Questo lavoro, vede nuove collaborazioni rispetto ai due album precedenti, è un’evoluzione? Sì, questo lavoro è stato impreziosito da alcune collaborazioni che cito: Fabio Mina al flauto contralto (Risonanze) Ivan Macera ai dispositivi elettroacustici (Shiny bugs) Livia De Romanis al violoncello, anche con me live (Comme le vent) e dal supporto agli arrangiamenti e alla fonia di Nick Valente. L'evoluzione però la sento più nella scelta di essermi spinta ancora più in là nel senso di libertà da schemi e sovrastrutture. Anche il precedente “Jouer et Danser” aveva al suo interno alcune collaborazioni come Marco Colonna al clarinetto basso.

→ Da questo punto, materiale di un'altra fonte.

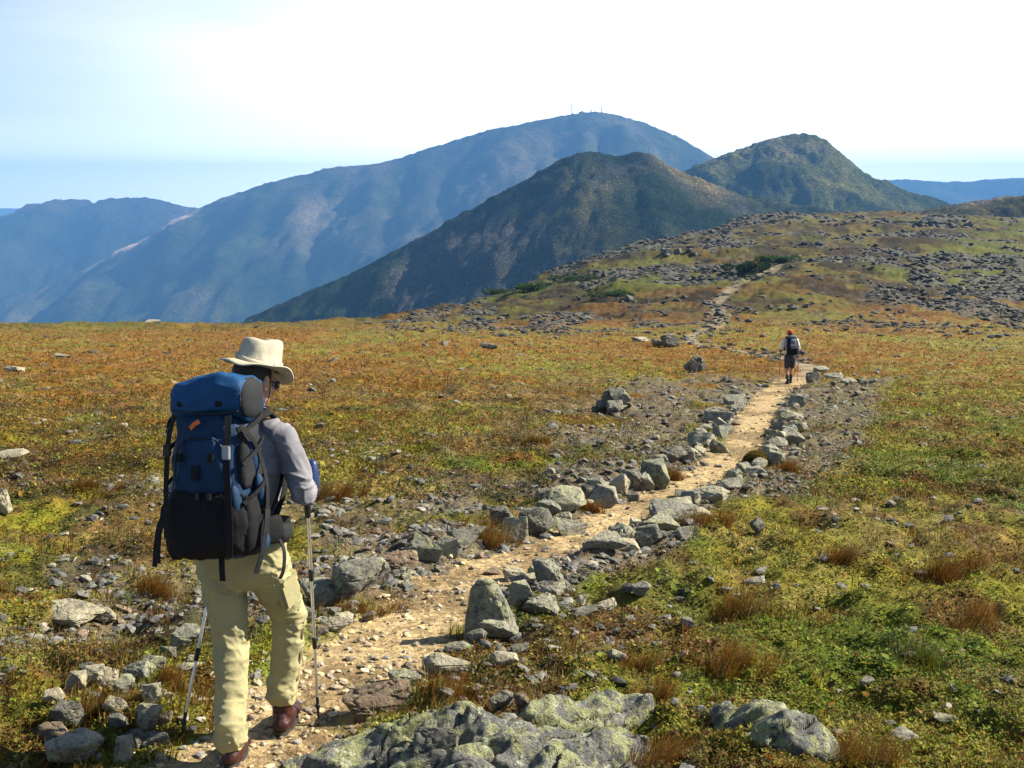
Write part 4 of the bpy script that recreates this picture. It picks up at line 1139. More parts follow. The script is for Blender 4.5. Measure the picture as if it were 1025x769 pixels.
def w_near(x, y, C, gp, d):
    n = fbm(x * 1.1 + 13, y * .9 + 4, octs=4)
    right = smooth(-.3, .5, x - .12 * y)
    return smooth(.50, .62, n) * (.35 + .55 * right) + .06 + .5 * np.exp(-np.clip(d, 0, None) / .12) * smooth(.45, .55, fbm(x * 2.2, y * 2.2, octs=2))
tag(blades("short_dry_grass", 20000, s_of(20), s_of(3.05), 11, 9, lambda y: .075 + .0015 * y, lambda y: .0011 + .00033 * y, w_near,
           (['orange', 'rust', 'brown', 'straw', 'olive', 'green'], [3, 1.0, .8, 2.2, 2.0, 1.0]), spread=lambda y: .025 + .004 * y), kind="stuff")
def w_far(x, y, C, gp, d):
    return np.clip(.12 + 2.2 * smooth(.44, .62, fbm(x * .35 + 3, y * .16 + 44, octs=4)), 0, 1) * smooth(-.2, .4, d)
tag(blades("far_dry_grass", 34000, s_of(110), s_of(13), 12, 7, lambda y: .05 + .0007 * y, lambda y: .0015 + .00026 * y, w_far,
           (['orange', 'rust', 'brown', 'straw', 'olive', 'green'], [4, 1.6, 1.2, .8, 3, 1.4]), lean=.9, spread=lambda y: .05 + .006 * y), kind="stuff")

# tufts one can tell apart
def tuft(u, v, w, h, label, keys, wts, n=None, wind=(.8, .0), lean=.7):
    x, y = at(u, v); m = (y * CP + 1.9 * SP) / F
    rng = np.random.default_rng(int(u * 7 + v))
    W, Hh = w * m, h * m
    nt = int(rng.integers(24, 40)); wd = rng.uniform(.6, 1.7); sk = rng.normal(0, .5)
    wind = (wind[0] * wd, rng.normal(0, .2)); q_ = rng.normal(0, .30, nt)
    xs = x + q_ * W * rng.uniform(.8, 1.3); ys = y + (q_ * sk + rng.normal(0, .22, nt)) * W * .8
    o = blades("grass_tuft", 0, 0, 0, int(u + v), 30, lambda q: Hh * .85 * rng.uniform(.30, 1.2, len(q)), lambda q: .0005 + .00018 * q, None, (keys, wts), lean=lean, wind=wind, spread=W * .09, xy=(xs, ys))
    c = Vector((x, y, gz(x, y)))
    o.data.transform(Matrix.Translation(-c)); o.location = c
    tag(o, label, "grass tuft", "rusty grass tufts")
RU = (['orange', 'rust', 'olive', 'straw'], [5, 1.8, .6, 1.3])
TUFTS = [(738, 618, 62, 40, "large rusty tuft blown to the right in the turf at right"), (730, 672, 56, 40, "bushy rusty brown tuft above the lichened boulder"), (845, 562, 34, 24, "small rusty tuft alone in the green turf at right"),
         (950, 576, 54, 32, "long rusty tuft near the right edge, higher of two"), (972, 632, 62, 26, "low wide rusty tuft near the right edge, lower of two"), (336, 502, 32, 26, "orange tuft right beside the near hiker's elbow"),
         (487, 547, 34, 34, "rusty tuft standing in the left border between dark rocks"), (156, 596, 36, 28, "rusty tuft left below the backpack"), (362, 612, 50, 18, "rusty grass fringe at the foot of the large grey rock"),
         (100, 715, 50, 30, "tawny tuft growing through the stone pile"), (172, 690, 30, 26, "tawny tuft beside the left trekking pole"), (455, 697, 70, 26, "tawny tuft between triangular slab and great outcrop"),
         (660, 762, 60, 34, "orange tuft at the bottom edge right of the great outcrop"), (850, 765, 70, 40, "orange tuft at the bottom edge right of the lichened boulder"), (672, 480, 18, 16, "small rusty tuft right of the large round boulder"),
         (706, 524, 44, 20, "rusty tuft under the pale flat stone of the right border"), (590, 512, 20, 16, "small rusty tuft between rocks of the left border"), (790, 470, 22, 16, "rusty tuft right of the mossy mound"),
         (530, 445, 24, 16, "small orange tuft in the stony turf left of the trail"), (655, 700, 40, 28, "rusty tuft right of the outcrop's ridge"), (90, 490, 44, 18, "reddish tuft in the turf left of the backpack"), (640, 672, 40, 22, "rusty tuft above the outcrop's ridge")]
for u, v, w, h, lab in TUFTS:
    tuft(u, v, w, h, lab, *RU)
tuft(925, 664, 42, 30, "dark green bushy tuft in the turf at right", ['green', 'olive', 'dark'], [4, 1, 2], wind=(.2, 0), lean=.8)
# mossy mound on the right border
def mound(u, v, w, h, label):
    x, y = at(u, v); m = y / F
    rng = np.random.default_rng(3)
    V, Fc = ICO[3]; V = V * .5 + np.array([0, 0, .3])
    me = mk_mesh("moss_mound", V * np.array([w * m, w * m * .8, h * m]), Fc)
    add_col(me, "col", PAL['brown'] * .8 + 0 * V)
    o = link("moss_mound", me, M_LEAF, loc=(x, y + .1, gz(x, y) - .04))
    n = 1500
    a = rng.normal(size=(n, 3)); a[:, 2] = np.abs(a[:, 2]); a /= np.linalg.norm(a, axis=1)[:, None]
    P = a * np.array([w * m * .5, w * m * .4, h * m * .95])
    t1 = np.cross(a, rng.normal(size=(n, 3))); t1 /= np.linalg.norm(t1, axis=1)[:, None]
    L = .03
    Vb = np.stack([P - t1 * .008, P + t1 * .008, P + a * L + t1 * .02], 1).reshape(-1, 3)
    mb = mk_mesh("leaf_fringe", Vb, np.arange(3 * n).reshape(-1, 3), False)
    add_col(mb, "col", np.repeat(pick(rng, ['olive', 'orange', 'green', 'straw'], np.array([[2, 2.5, .7, 1]]) + np.zeros((n, 1))), 3, 0))
    link("leaf_fringe", mb, M_LEAF, parent=o)
    tag(o, label, "moss mound")
mound(758, 467, 27, 17, "rounded yellow brown mossy mound at the right edge of the trail")

# rubble: stones beyond counting
def rubble(name, n, smin, smax, seed, wfun, size, mat, flat=.6, sub=1):
    rng = np.random.default_rng(seed)
    x, y = sample(n, smin, smax, rng)
    C, g, d, tw, gp, sc = cover(x, y)
    keep = (rng.random(n) < wfun(x, y, d, tw, gp, sc))
    x, y = x[keep], y[keep]; n = len(x)
    z = ground_z(x, y)
    vs = [chip_shape(s + 500, sub, cuts=8, detail=0) for s in range(14)]
    Fc0 = vs[0][1]; V0 = np.stack([v[0] for v in vs])
    k = rng.integers(0, len(vs), n)
    S = size(y) * np.minimum(rng.lognormal(-.05, .62, n), 2.3)
    S3 = np.stack([S * rng.uniform(.8, 1.3, n), S * rng.uniform(.7, 1.1, n), S * flat * rng.uniform(.6, 1.2, n)], 1)
    V = V0[k] * S3[:, None, :]
    a = rng.uniform(0, 6.28, n)[:, None]
    ca, sa = np.cos(a), np.sin(a)
    tx = rng.normal(0, .25, n)[:, None]
    X = V[..., 0] * ca - V[..., 1] * sa; Y = V[..., 0] * sa + V[..., 1] * ca; Z = V[..., 2] + X * tx
    P = np.stack([X + x[:, None], Y + y[:, None], Z + (z - .28 * S3[:, 2])[:, None]], -1).reshape(-1, 3)
    nv = V0.shape[1]
    Fa = (Fc0[None] + (np.arange(n) * nv)[:, None, None]).reshape(-1, 3)
    me = mk_mesh(name, P, Fa, False)
    base = pick(rng, ['a', 'b', 'c', 'd', 'e'], np.array([[3, 2.5, 1.6, 1.2, .8]]) + np.zeros((n, 1))) if False else None
    RC = np.array([(.125, .12, .105), (.165, .155, .13), (.08, .078, .07), (.21, .185, .135), (.14, .10, .07)])
    if mat == 'trail': RC = np.array([(.34, .27, .16), (.40, .32, .19), (.25, .20, .14), (.28, .26, .22), (.15, .12, .09)])
    if mat == 'far': RC = RC * .48
    c = RC[rng.choice(5, n, p=[.32, .25, .2, .13, .10])] * np.exp(rng.normal(0, .22, (n, 1)))
    add_col(me, "col", np.repeat(c, nv, 0))
    return tag(link(name, me, M_RUBBLE), kind="stuff")
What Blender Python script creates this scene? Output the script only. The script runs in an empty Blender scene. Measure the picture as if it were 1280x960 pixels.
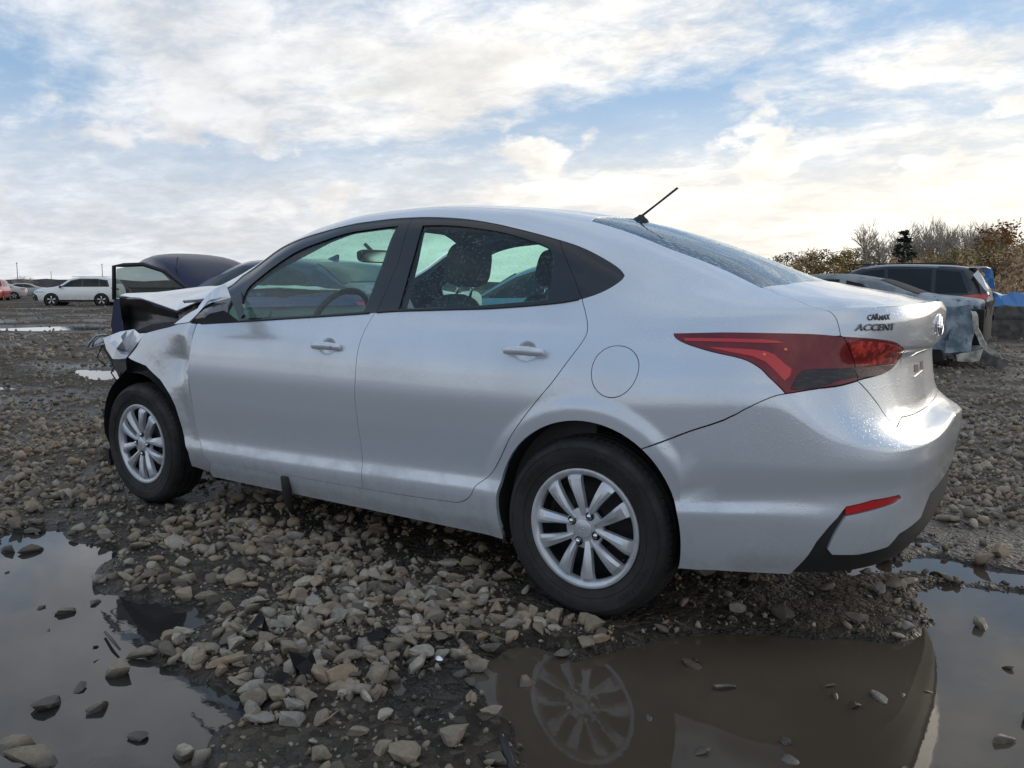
import bpy, bmesh, math, random
import numpy as np
from mathutils import Vector, Matrix, Quaternion
from mathutils.geometry import delaunay_2d_cdt
random.seed(7); rng = np.random.default_rng(7)
PI = math.pi
SC = bpy.context.scene
COL = SC.collection
# ---------------------------------------------------------------- camera
CAM = dict(loc=(-1.2669, 3.1577, 1.105), yaw=-.9801, pitch=.1176, f=1009.0, roll=.004)
def cam_axes():
    y, p = CAM['yaw'], CAM['pitch']
    F = np.array([math.cos(y) * math.cos(p), math.sin(y) * math.cos(p), -math.sin(p)])
    R = np.cross(F, [0, 0, 1]); R /= np.linalg.norm(R); U = np.cross(R, F)
    c, s = math.cos(CAM['roll']), math.sin(CAM['roll'])
    return F, c * R + s * U, -s * R + c * U
CF, CRT, CU = cam_axes(); CO = np.array(CAM['loc'])
cd = bpy.data.cameras.new('camera'); cam = bpy.data.objects.new('camera', cd); COL.objects.link(cam)
M = Matrix.Identity(4)
for i in range(3):
    M[i][0], M[i][1], M[i][2], M[i][3] = CRT[i], CU[i], -CF[i], CO[i]
cam.matrix_world = M
cd.sensor_width = 36; cd.lens = CAM['f'] / 1280 * 36; cd.clip_start = .05; cd.clip_end = 5000
SC.camera = cam
SC.view_settings.view_transform = 'Standard'; SC.view_settings.look = 'None'
SC.view_settings.exposure = 0.30; SC.view_settings.gamma = 1
SC.cycles.use_denoising = True
SC.cycles.max_bounces = 10; SC.cycles.transparent_max_bounces = 24
SC.cycles.glossy_bounces = 6; SC.cycles.transmission_bounces = 8
# ---------------------------------------------------------------- light: low hazy sun off the right, broken high cloud
SUN_EL = math.radians(15); SUN_DIR = np.array([-.36, -.93]); SUN_DIR = SUN_DIR / np.linalg.norm(SUN_DIR)
SUNV = np.array([SUN_DIR[0] * math.cos(SUN_EL), SUN_DIR[1] * math.cos(SUN_EL), math.sin(SUN_EL)])
sl = bpy.data.lights.new('sun', 'SUN'); sun = bpy.data.objects.new('sun', sl); COL.objects.link(sun)
sl.energy = 0.6; sl.angle = math.radians(30); sl.color = (1, .86, .68)
sun.rotation_euler = Vector(-SUNV).to_track_quat('-Z', 'Y').to_euler()
W = bpy.data.worlds.new('World'); SC.world = W; W.use_nodes = True
def build_world():
    nt = W.node_tree; N = nt.nodes; L = nt.links
    for n in list(N): N.remove(n)
    out = N.new('ShaderNodeOutputWorld'); bg = N.new('ShaderNodeBackground'); L.new(bg.outputs[0], out.inputs[0])
    bg.inputs[1].default_value = .10
    sky = N.new('ShaderNodeTexSky'); sky.sky_type = 'NISHITA'; sky.sun_disc = False
    sky.sun_elevation = SUN_EL; sky.sun_rotation = math.atan2(SUN_DIR[0], SUN_DIR[1])
    sky.air_density = 1.0; sky.dust_density = 1.0; sky.ozone_density = 1.5; sky.altitude = 200
    tc = N.new('ShaderNodeTexCoord'); sep = N.new('ShaderNodeSeparateXYZ'); L.new(tc.outputs['Generated'], sep.inputs[0])
    def m(op, a, b=None, c=None, clamp=False):
        n = N.new('ShaderNodeMath'); n.operation = op; n.use_clamp = clamp
        for i, v in enumerate((a, b, c)):
            if v is None: continue
            if isinstance(v, (int, float)): n.inputs[i].default_value = v
            else: L.new(v, n.inputs[i])
        return n.outputs[0]
    def mixc(f, a, b, mode='MIX'):
        n = N.new('ShaderNodeMix'); n.data_type = 'RGBA'; n.blend_type = mode
        for i, v in ((0, f), (6, a), (7, b)):
            if isinstance(v, (int, float)): n.inputs[i].default_value = v
            elif isinstance(v, tuple): n.inputs[i].default_value = (*v, 1)
            else: L.new(v, n.inputs[i])
        return n.outputs[2]
    z = m('MAXIMUM', sep.outputs[2], 0.0); zz = m('ADD', z, .20)
    px_ = m('DIVIDE', sep.outputs[0], zz); py_ = m('DIVIDE', sep.outputs[1], zz)
    cmb = N.new('ShaderNodeCombineXYZ'); L.new(px_, cmb.inputs[0]); L.new(py_, cmb.inputs[1])
    def noise(scale, detail, rough, stretch, rot, off=(0, 0, 0), dist=0.0, lac=2.0):
        mp = N.new('ShaderNodeMapping'); L.new(cmb.outputs[0], mp.inputs[0])
        mp.inputs['Rotation'].default_value = (0, 0, rot); mp.inputs['Scale'].default_value = stretch
        mp.inputs['Location'].default_value = off
        n = N.new('ShaderNodeTexNoise'); L.new(mp.outputs[0], n.inputs['Vector'])
        n.inputs['Scale'].default_value = scale; n.inputs['Detail'].default_value = detail
        n.inputs['Roughness'].default_value = rough; n.inputs['Distortion'].default_value = dist
        n.inputs['Lacunarity'].default_value = lac
        return n.outputs['Fac']
    def ramp(f, p0, p1, v0=0.0, v1=1.0):
        n = N.new('ShaderNodeMapRange'); n.interpolation_type = 'SMOOTHSTEP'; n.clamp = True
        L.new(f, n.inputs[0]); n.inputs[1].default_value = p0; n.inputs[2].default_value = p1
        n.inputs[3].default_value = v0; n.inputs[4].default_value = v1
        return n.outputs[0]
    big = noise(.42, 3, .5, (1, 1, 1), .3, (CLOUD_OFF[0], CLOUD_OFF[1], 0))
    streak = noise(1.25, 9, .60, (.62, 1.05, 1), CLOUD_ROT, (1.3, .4, 0), .35)
    fine = noise(7.5, 8, .66, (.9, 1.15, 1), CLOUD_ROT, (4, 2, 0), .2)
    cov = m('ADD', m('MULTIPLY', big, .75), m('ADD', m('MULTIPLY', streak, .90), m('MULTIPLY', fine, .32)))
    veil = ramp(cov, .84, 1.13)                      # coverage
    low = ramp(sep.outputs[2], .04, .26, 1.0, 0.0)   # the cloud sheet closes up towards the horizon
    veil = m('MAXIMUM', veil, m('MULTIPLY', low, ramp(cov, .80, 1.06, .35, 1.0)))
    # cloud brightness: whiter towards the sun, greyer away from it
    dt = N.new('ShaderNodeVectorMath'); dt.operation = 'DOT_PRODUCT'; L.new(tc.outputs['Generated'], dt.inputs[0])
    dt.inputs[1].default_value = tuple(SUNV)
    glow = m('MULTIPLY', ramp(dt.outputs['Value'], .15, .97), ramp(sep.outputs[2], .62, .16))
    c0 = mixc(glow, (7.0, 7.2, 7.5), (10.2, 9.6, 8.6))
    shade = ramp(noise(2.2, 6, .58, (.8, 1.1, 1), .1, (7, 3, 0)), .38, .66, .84, 1.06)
    puff = ramp(fine, .36, .64, .93, 1.05)
    sh = N.new('ShaderNodeVectorMath'); sh.operation = 'SCALE'; L.new(c0, sh.inputs[0]); L.new(m('MULTIPLY', shade, puff), sh.inputs[3])
    blue = mixc(.75, sky.outputs[0], (2.7, 4.3, 6.5))
    hz = mixc(ramp(sep.outputs[2], .0, .24, .9, 0.0), blue, mixc(glow, (5.5, 5.7, 6.1), (9.0, 8.4, 7.5)))
    fin = mixc(veil, hz, sh.outputs[0])
    # a few low cumulus heads
    mp = N.new('ShaderNodeMapping'); L.new(tc.outputs['Generated'], mp.inputs[0]); mp.inputs['Scale'].default_value = (1, 1, 1.9); mp.inputs['Location'].default_value = PUFF_OFF
    def n3(sc, det, ro):
        n = N.new('ShaderNodeTexNoise'); L.new(mp.outputs[0], n.inputs['Vector']); n.inputs['Scale'].default_value = sc; n.inputs['Detail'].default_value = det; n.inputs['Roughness'].default_value = ro; return n.outputs['Fac']
    cum = m('ADD', m('MULTIPLY', n3(5.5, 2, .5), .8), m('MULTIPLY', n3(17, 6, .6), .3))
    band = m('MULTIPLY', ramp(sep.outputs[2], .03, .10), ramp(sep.outputs[2], .27, .17))
    heads = m('MULTIPLY', ramp(cum, .60, .66), band)
    shade2 = ramp(n3(13, 5, .55), .38, .62, .80, 1.08)
    cc_ = N.new('ShaderNodeVectorMath'); cc_.operation = 'SCALE'; L.new(mixc(glow, (7.2, 7.2, 7.3), (10.9, 10.2, 9.0)), cc_.inputs[0]); L.new(shade2, cc_.inputs[3])
    fin = mixc(m('MULTIPLY', heads, .85), fin, cc_.outputs[0])
    L.new(fin, bg.inputs[0])
CLOUD_OFF = (6.3, 2.2); CLOUD_ROT = 1.9; PUFF_OFF = (7, 7, 0)
build_world()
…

Dal punto sonoro, dove porta questo nuovo album? Dal punto di vista del suono sono partita dall'idea del timbro, lavorando sia sul colore in generale, che in particolare: ho ricercato il suono che avevo in mente, sia attraverso lo studio timbrico del pianoforte e della voce, sia attraverso l'associazione con sonorità provenienti da altri strumenti acustici ed elettronici. In quest'ottica Flow, la prima traccia del disco, si presenta come una ouverture a introduzione del flusso, quasi a dichiarare l'inizio di un “fiume sonoro” che prenderà strade a volte inaspettate.
È un lavoro che dal vivo può fornire molte suggestioni, data dopo data, come stai impostando il live set? Mi rendo conto che data dopo data il live aggiunge sempre qualcosa in più, credo sia un processo inevitabile.
In un mercato discografico sempre più a breve termine, è possibile sviluppare un progetto che risulta chiaramente impostato sulla lunga durata? Tutto è possibile, l'importante è la consapevolezza delle conseguenze, in negativo e in positivo, credo. Anche perché altrimenti non avrei saputo fare, quindi va bene così.